Para assinalar os 10
anos do CAIS DO OLHAR, os fins-de-semana estão guardados para lembrar
alguns textos que por aqui foram sendo publicados.
AS CARTAS DO PACHECO
Se existiu alguém que deu trabalho aos Correios de Portugal, Luiz Pacheco está no pelotão da frente.
Através do seu ficheiro
pessoal enviava aos leitores, à cobrança, os livros da Contraponto,
Por tudo e por nada, enviava, cartas e
bilhetes-postais, a meio mundo e parte do outro.
Numa entrevista chegou a observar:
«As pessoas dizem «estou a ler», «tenho
à cabeceira», mas não lêem.
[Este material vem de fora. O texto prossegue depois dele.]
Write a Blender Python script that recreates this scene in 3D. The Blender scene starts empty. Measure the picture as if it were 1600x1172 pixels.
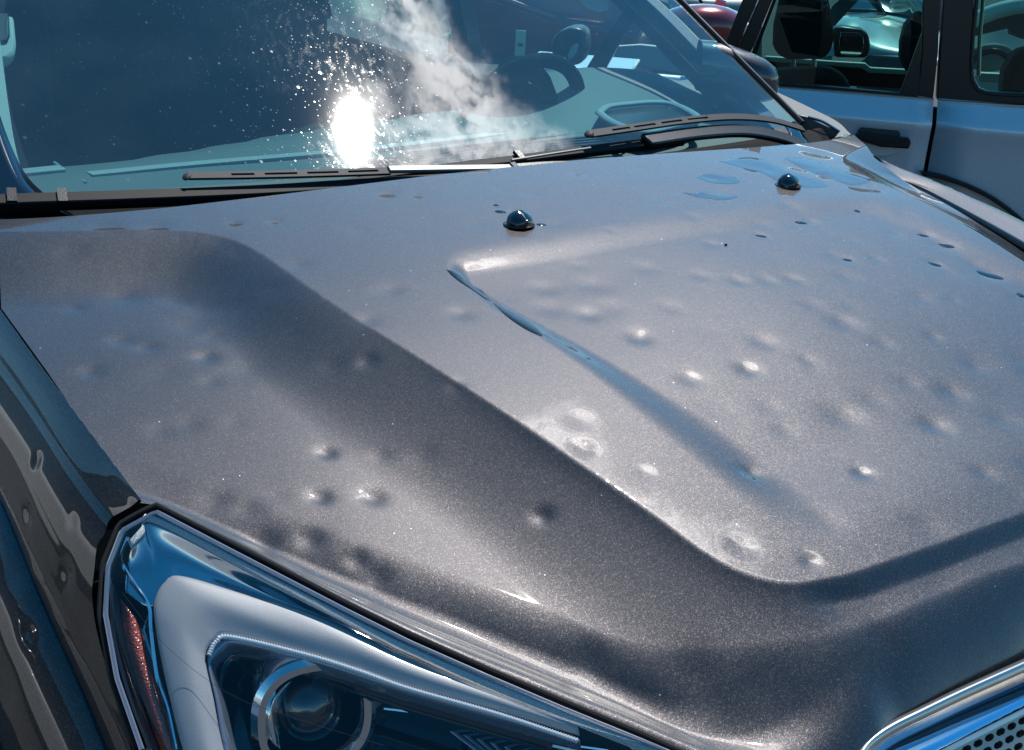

Dizem que não têm tempo: não têm é hábitos de
leitura.»
Para os livros da Contraponto Pacheco
não invocava nada.
Lessem ou não lessem, o importante é que
mandassem o guito, para ajudar à sobrevivênciazinha.
Serafim Ferreira, na editora Escritor,
em Maio de 1996, publicou Cartas na
Mesa, que reúne as muitas cartas e postais que Luiz Pacheco lhe
enviou entre 1966 e 1996.
Do prefácio:
«No entanto, talvez seja através das
suas cartas que epistolou com tanta gente ao longo de muitos anos, a propósito
de tudo e de nada) que Luiz Pacheco melhor e mais verdadeiramente dá conta das
suas amarguras, dificuldades, condenações e prisão nas cadeias do Limoeiro ou
das Caldas da Raínha, mas também por aí se revelam as «pedras» brancas no
percurso de um escritor maldito e nem sempre muito bem comportado, que se
coloca na linha daqueles a quem a sorte de alguma forma mal protegeu, não por
ter direito a isso, mas tão-só por entender a literatura como um «propositado
apagamento pessoal», e isso uma e outra vez afirmara nas várias
entrevistas e depoimentos que se conhecem.»
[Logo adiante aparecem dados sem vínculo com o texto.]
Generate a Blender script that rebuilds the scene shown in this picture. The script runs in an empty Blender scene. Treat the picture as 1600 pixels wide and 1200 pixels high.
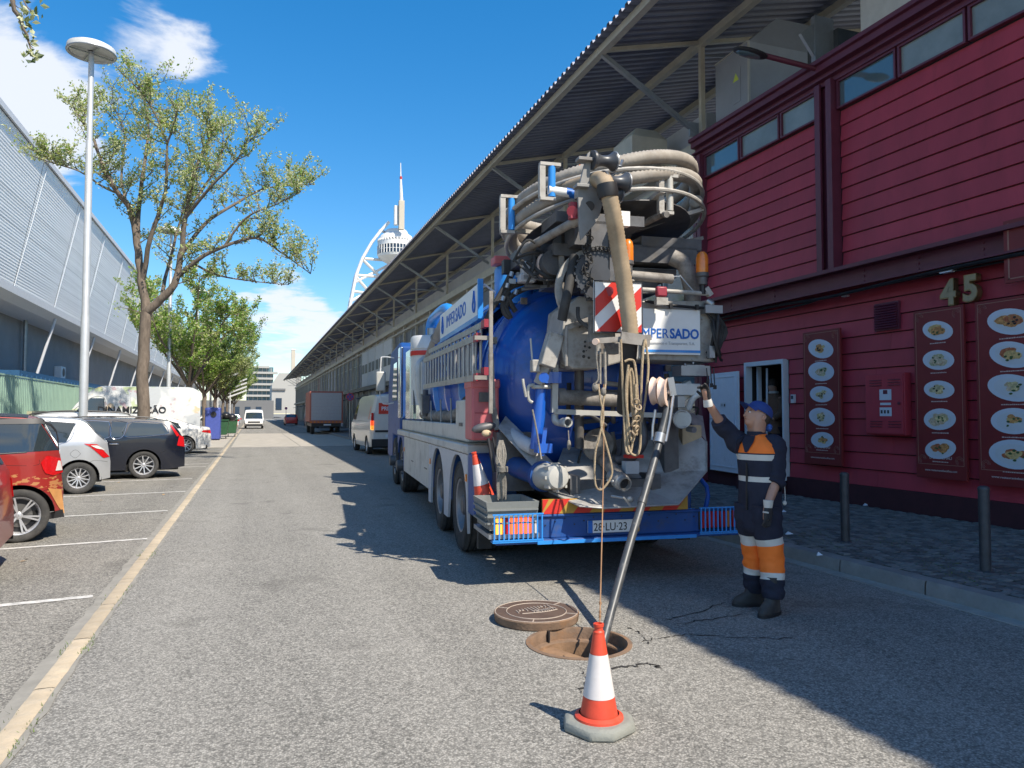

Já em Maio de 1974, Pacheco lança, na
Estampa, Pacheco
Versus Cesariny, um folhetim inventado e montado.
Entre a muita correspondência que por lá
abunda, há uma carta do crítico e escritor Manuel de Lima, que começa assim:
«Acabo de saber, com grande surpresa e
algum alarme que, todas as vezes, que lhe escrevia por uma simples necessidade
de comunicar consigo, estava inadvertidamente a escrever para a história.»
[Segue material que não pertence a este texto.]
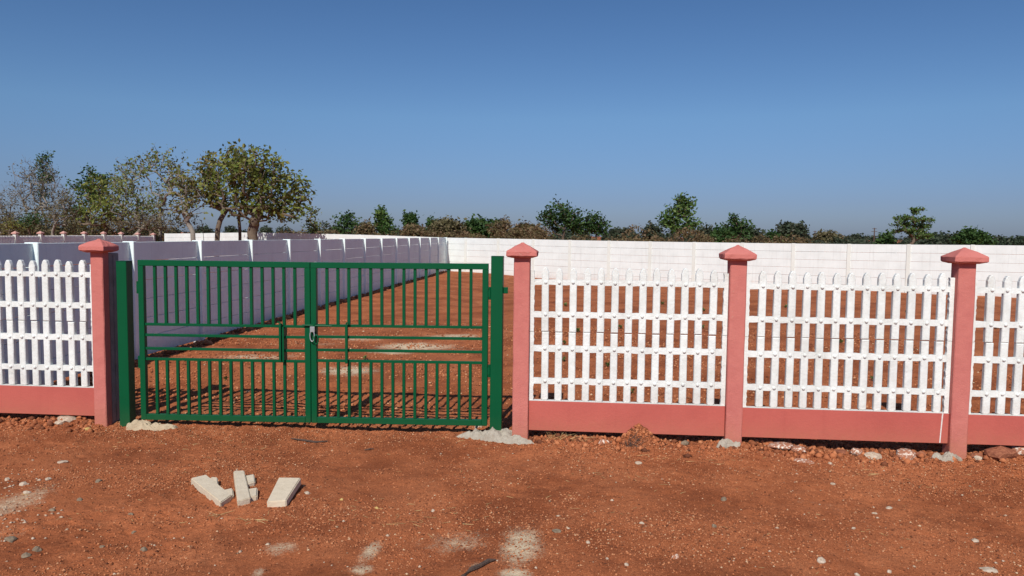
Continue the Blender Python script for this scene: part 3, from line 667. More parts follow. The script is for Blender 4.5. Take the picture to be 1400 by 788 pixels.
def heap(name, px, py, outline_px, mat, label, cat, h, seed, y_c=None, rough=.35):
    """irregular low heap of spilled mortar: a noisy dome set into the ground"""
    x_, y_ = on_z(px, py, -.06)
    if y_c is not None: y_ = y_c
    wx, wy = outline_px; n, m_ = 72, 22; rr = random.Random(seed); vs = []; fs = []
    ph = [rr.uniform(0, 6.28) for _ in range(5)]
    for i_ in range(m_+1):
        r = i_/m_
        for j in range(n):
            a = 6.2832*j/n; e = 1+.14*math.sin(2*a+ph[0])+.10*math.sin(3*a+ph[1])+.07*math.sin(5*a+ph[2])+.05*math.sin(9*a+ph[3])
            X_ = wx*r*e*math.cos(a); Y_ = wy*r*e*math.sin(a)
            z = h*(1-r**5)*(1+1.3*rough*float(vn((x_+X_)*9, (y_+Y_)*9, 3)))+.034*float(vn((x_+X_)*24, (y_+Y_)*24, 5))+.022*float(vn((x_+X_)*60, (y_+Y_)*60, 6))-.015*r**3
            vs.append((X_, Y_, z+gz(x_+X_, y_+Y_)))
    for i_ in range(m_):
        for j in range(n): fs.append((i_*n+j, i_*n+(j+1) % n, (i_+1)*n+(j+1) % n, (i_+1)*n+j))
    me = mesh(vs, fs, False); return tag(link(name, me, mat, None, (x_, y_, 0)), label, cat)
heap('mortar_footing', 682, 593, (.36, .13), M_conc, 'spilled grey mortar footing around the right gate post and first pink pillar', 'footing', .07, 5, -.03, .8)
heap('mortar_footing', 190, 585, (.27, .12), M_buff, 'spilled buff mortar footing under the left gate post', 'footing', .035, 9, -.01, .8)
heap('mortar_footing', 1001, 611, (.11, .06), M_conc, 'crumbled mortar round the foot of the middle pink pillar', 'footing', .05, 3, -.02)
heap('mortar_footing', 1316, 628, (.13, .07), M_conc, 'crumbled mortar round the foot of the rightmost pink pillar', 'footing', .045, 4, -.02)

def extr(poly, z0, z1, c=.006):
    n = len(poly); cx = sum(p[0] for p in poly)/n; cy = sum(p[1] for p in poly)/n
    bm = bmesh.new(); vs = [bm.verts.new((x_, y_, z0)) for x_, y_ in poly]; f = bm.faces.new(vs)
    if f.normal.z > 0: pass
    r = bmesh.ops.extrude_face_region(bm, geom=[f]); bmesh.ops.translate(bm, vec=(0, 0, z1-z0), verts=[g for g in r['geom'] if isinstance(g, bmesh.types.BMVert)])
    bmesh.ops.recalc_face_normals(bm, faces=bm.faces)
    bmesh.ops.bevel(bm, geom=[e for e in bm.edges], offset=c, segments=2, affect='EDGES')
    for v in bm.verts: v.co += Vector((float(vn(v.co.x*60, v.co.y*60, 3)), float(vn(v.co.x*60, v.co.z*60, 4)), float(vn(v.co.y*60, v.co.x*60, 5))))*.004
    me = bpy.data.meshes.new('piece'); bm.to_mesh(me); bm.free(); me.polygons.foreach_set('use_smooth', [False]*len(me.polygons)); return me
def wedge(pts_px, prongs, z1, label, rot_note=None):
    """a cast spacer block: long body with two short prongs, outline laid out on the soil in metres"""
    P_ = [on_z(a, b_, -.05) for a, b_ in pts_px]; cx = sum(p[0] for p in P_)/len(P_); cy = sum(p[1] for p in P_)/len(P_)
    o = empty('precast_spacer', (cx, cy, gz(cx, cy)), label, 'concrete block', 'cast concrete spacers on the soil')
    link('block_body', extr([(p[0]-cx, p[1]-cy) for p in P_], -.01, z1), M_precast, o)
    for pr in prongs:
        Q = [on_z(a, b_, -.05) for a, b_ in pr]; link('prong', extr([(p[0]-cx, p[1]-cy) for p in Q], -.012, z1-.012, .008), M_precast, o)
    return o
wedge([(261, 651), (282, 646), (317, 674), (302, 684)], [[(287, 647), (298, 648), (298, 656), (289, 656)], [(300, 666), (318, 662), (320, 672), (310, 678)]], .05, 'slanting two-pronged concrete piece, leftmost of the three cast pieces on the soil')
wedge([(319, 642), (334, 641), (343, 678), (325, 683)], [[(335, 646), (348, 644), (349, 654), (338, 657)], [(338, 664), (352, 662), (352, 673), (341, 675)]], .05, 'upright two-pronged concrete piece, in the middle of the three on the soil')
x_, y_ = on_z(389, 669, -.06)
o = empty('precast_block', (x_, y_, gz(x_, y_)), 'plain flat concrete block propped at a tilt, rightmost of the three cast pieces', 'concrete block')
Q = [on_z(a, b_, -.03) for a, b_ in ((365, 680), (392, 680), (412, 654), (382, 652))]
link('block_body', extr([(p[0]-x_, p[1]-y_) for p in Q], 0, .055, .006), M_precast, o, (0, 0, .012), (.07, -.05, 0))
link('broken_chip', rock_mesh(5, .03, .025, .02), M_pale, o, (.155, .045, .005))
# stick and bark
def stick(pts, rad, label, name='stick', mat=M_wood, cat='stick', lift=.012):
    P_ = [on_z(a, b_) for a, b_ in pts]; c = P_[0]
    b = MB(); b.tube([(p[0]-c[0], p[1]-c[1], gz(p[0], p[1])+lift) for p in P_], rad, 7)
    return tag(b.obj(name, mat, None, (c[0], c[1], 0)), label, cat)
stick([(632, 792), (645, 783), (656, 778), (668, 770), (678, 768)], [.012, .016, .012, .013, .003], 'dark charred stick at the bottom edge, left of the lime patch')
stick([(398, 601), (415, 602), (432, 603), (448, 602)], [.004, .010, .011, .004], 'dark strip of bark on the soil in front of the left gate leaf', 'bark_strip')
stick([(498, 614), (505, 613), (511, 612)], [.003, .007, .003], 'short dark twig on the soil below the middle of the gate', 'twig')

# dry straw and roots
M_straw = stone_mat('dry_straw', (.42, .28, .12), (.66, .5, .26))
def strands(cx, cy, n, spread, L0, up, seed, mb, w=.0015):
    rr = random.Random(seed)
    for k in range(n):
        a = rr.uniform(0, 6.283); x_ = cx+rr.gauss(0, spread); y_ = cy+rr.gauss(0, spread*.5); l_ = rr.uniform(.4, 1)*L0; z = gz(x_, y_)+.004
        dx, dy = math.cos(a)*l_, math.sin(a)*l_*.8; u = rr.uniform(0, up)
        mb.tube([(x_, y_, z), (x_+dx*.5, y_+dy*.5, max(z+u*l_*.8, gz(x_+dx*.5, y_+dy*.5)+.003)), (x_+dx, y_+dy, max(z+u*l_, gz(x_+dx, y_+dy)+.003))], [w, w, w*.5], 3, False)
mb = MB()
for px, py, n, sp, L0, up in [(770, 600, 38, .09, .16, .7), (795, 603, 22, .09, .12, .15), (640, 605, 10, .3, .08, .05), (880, 627, 5, .12, .14, .02), (700, 700, 16, .4, .09, .03), (560, 706, 12, .25, .1, .03), (480, 700, 16, .3, .07, .03), (300, 703, 7, .05, .12, .1), (350, 708, 8, .06, .14, .06), (240, 643, 3, .03, .1, .02), (1200, 640, 12, .25, .1, .05), (980, 630, 10, .25, .08, .05), (300, 607, 20, .5, .08, .05), (170, 604, 14, .3, .07, .05), (1050, 600, 14, .15, .06, .6), (1350, 660, 10, .3, .09, .03), (850, 660, 10, .4, .1, .03), (100, 690, 14, .4, .08, .03), (700, 660, 26, .9, .06, .03), (1150, 720, 20, .6, .06, .03)]:
    x_, y_ = on_z(px, py); strands(x_, y_, n, sp, L0, up, px, mb)
tag(mb.obj('dry_straw', M_straw), 'dry yellow straw wisps lying on the red soil', None, None, 'stuff')
mb = MB(); x_, y_ = on_z(862, 604); strands(x_, y_-.17, 60, .04, .075, 1.2, 4, mb, .0018)
tag(mb.obj('root_tangle', M_wood), 'tangle of dark roots sticking out of the left side of the soil mound', 'roots')
# small green weeds inside the yard
WL = leaf_mat('weed_leaves', [(.06, .09, .02), (.11, .16, .04), (.17, .22, .06)])
def weed_mesh(seed, n=16, L0=.06):
    rr = random.Random(seed); vs = []; fs = []; tn = []
    for k in range(n):
        a = rr.uniform(0, 6.283); el = rr.uniform(.1, 1.2); l_ = L0*rr.uniform(.6, 1.2); d = Vector((math.cos(a)*math.cos(el), math.sin(a)*math.cos(el), math.sin(el))); s_ = Vector((-math.sin(a), math.cos(a), 0))*l_*.28
        p = Vector((rr.gauss(0, .015), rr.gauss(0, .015), rr.uniform(0, .05))); b_ = len(vs)
        vs += [p, p+d*l_*.5+s_, p+d*l_, p+d*l_*.5-s_]; fs.append((b_, b_+1, b_+2, b_+3)); tn.append(rr.random())
    me = mesh(vs, fs); at = me.attributes.new('tint', 'FLOAT', 'FACE'); at.data.foreach_set('value', tn); me.materials.append(WL); return me
wm = [weed_mesh(i_, 14+4*i_) for i_ in range(4)]
for k, (px, py) in enumerate([(308, 516), (773, 413), (790, 452), (848, 447), (772, 471), (770, 493), (906, 410), (962, 420), (900, 466), (865, 532), (1075, 415), (960, 445), (1195, 520), (1310, 460), (1240, 425), (1362, 448), (498, 494), (1150, 470), (830, 500)]):
    x_, y_ = on_z(px, py, -.04); s_ = .6+.1*max(y_, 0)**.6*1.2
    o = link('weed', wm[k % 4], None, None, (x_, y_, gz(x_, y_)), (0, 0, k*1.3)); o.scale = (s_,)*3
    tag(o, 'small green weed sprouting from the red soil inside the fenced yard', 'weed', 'weeds in the yard')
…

Na conversa que Rui Zink e Carlos
Quevedo mantiveram com Luiz Pacheco, foi-lhe perguntado como tinha surgido a
ideia de fazer um livro a partir de um conjunto de cartas.
Pacheco respondeu:
«No tempo do fascismo, a epistolografia
era considerada um género menor, mas como não havia censura às cartas eu
gostava muito, porque não tinha medo que mas abrissem. Escrevia tudo o que me
apetecia. O Pacheco versus Cesariny é
um documento para quem quiser estudar uma certa época literária portuguesa.
Literária e não só.»
Os jornalistas lembram-lhe que as
pessoas podiam ficar chateadas com a publicação das cartas.
Pacheco não desarma:
«Alguns sim. Mas eu não podia publicar
as minhas cartas e as dos outros sem pôr os nomes. Isso sempre foi um hábito
meu, dar o nome aos bois. Depois, um dia apareceu o Listopad a dizer que nunca
maus me ia escrever nada, porque eu podia publicar as cartas dele, e eu
respondi-lhe que estivesse descansado, as cartas dele não tinham nenhum
interesse literário. Só me interessava quando tinham um cheque lá dentro.
Também, nunca era mais de 100 ou 200 paus…»
Em Fevereiro de 2002, Bernardo de Sá
Nogueira, edição Alexandria, transcreve treze cartas e quatro postais de Luiz
Pacheco para o poeta António José Forte.
O livro chama-se Mano Forte.
O livro chama-se Mano Forte.
Pacheco não gostou.
Na entrevista a João Pedro George,
publicada em O Crocodilo
que Voa, explicou:
«Um tipo sabe que fulano António José
Forte, por exemplo, guardou coisas que lhe mandou, cartas e postais. Guardou,
morreu, foi para às mãos de alguém e depois aquilo representa um valor… e então
vendem… Depois aparece um urubu mais categorizado, com outra perspectiva
empresarial, e faz a edição. Eu em princípio não posso estar contra isso. De
qualquer forma, este livro é uma golpada, é de rabo à mostra…»
Luiz Pacheco no seu Memorando,
Mirabolando, Setembro de 1995 para além de outros textos, publica
cartas enviadas a Mário Cesariny de Vasconcelos, Pepe Blanco, Jaime Aires
Pereira, Jaime Salazar Sampaio, Vitor Silva Tavares e Maria Manuela Ferreira.
Muito mais postais e cartas existirão
por aí espalhados em jornais, jornalecos, revistas, revistecas.
Talvez algum dia se faça a necessária
divulgação de toda essa correspondência.
Talvez…
Texto publicado em 15 de Dezembro de 2016.
Texto publicado em 15 de Dezembro de 2016.